Thank you in advance for your kind attention.
EDIT: Thank you all for very nice answers. It really helped and I appreciate it. But I am thinking there must be a way out.
Can I do it this way? Let's say I am using my KNN algorithm to do a prediction for a person whether he/she will eat at my restaurant that serves all three of the above food. Of course, there's other factors but to keep it simple, for the field of favourite food, out of 300 people, 150 loves burger, 100 loves pizza, and 50 loves fries. Common sense tells me favourite food affect peoples' decision on whether to eat or not.

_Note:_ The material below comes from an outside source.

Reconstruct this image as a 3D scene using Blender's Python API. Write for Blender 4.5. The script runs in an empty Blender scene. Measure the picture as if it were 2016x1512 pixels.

So now a person enters his/her favourite food as burger and I am going to predict whether he/she's going to eat at my restaurant. Ignoring other factors, and based on my (training) previous knowledge base, common sense tells me that there's a higher chance the k nearest neighbours' distance for this particular field favourite food is nearer as compared to if he entered pizza or fries.
The only problem with that is that I used probability, and I might be wrong because I don't know and probably can't calculate the actual distance. I also worry about this field putting too much/too little weight on my prediction because the distance probably isn't to scale with other factors (price, time of day, whether the restaurant is full, etc that I can easily quantify) but I guess I might be able to get around it with some parameter tuning.
Oh, everyone put up a great answer, but I can only accept one. In that case, I'll just accept the one with highest votes tomorrow. Thank you all once again.